Akihabara Electric Circus — TV (1989)
Sometime, the most celebrated artists just wanted to get together and cover the “Bewitched” theme song on synthesizer.
Akihabara Electric Circus was a supergroup featuring Logic System / the fourth member of Yellow Magic Orchestra Hideki Matsutake, composer Jun Irie and Matsumoto, largely in a production role. They’re best known for their version of the Super Mario Bros. 3 soundtrack, which took the 8-bit original and transformed it into an otaku fever dream of plastic funk. But give me TV, a release existing in the Hard-Off “new arrivals” bin of history and easily the funniest album Matsumoto is associated with.
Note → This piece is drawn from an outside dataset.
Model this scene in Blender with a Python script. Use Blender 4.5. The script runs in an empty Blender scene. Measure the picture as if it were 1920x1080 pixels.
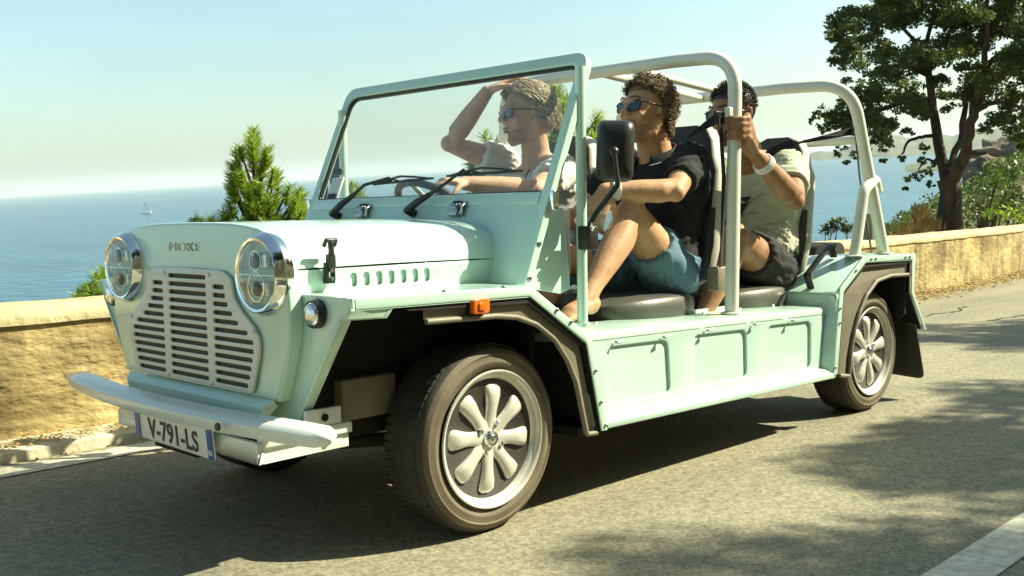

The trio cover television theme songs. That’s it. They do it via the technology of the moment, which is a lot of gloopy synth notes and rhythm machines, but they also bring in guest vocalists to do “Batman” and also…offer little spoken word additions? Most of the numbers here are medleys, with Akihabara Electric Circus creating little dioramas of broadcast history (the police drama set! time for goofy families-that-are-bands sitcoms!) that sound wild when stretched out. I did not know what the hell Combat was, but they take the theme to that and turn it into the silliest basic training party-starter ever, and that’s before a big dumb guitar version of the Star Spangled Banner comes in over the sounds of gunfire and record scratches. If you like Boogie Idol, this is an essential.
Bonus fun element — so like, all of these shows popular in Japan? Is this also a kind of compact history of Western televisions presence in the country? People were really watching The Virginian out in the Kanagawa suburbs?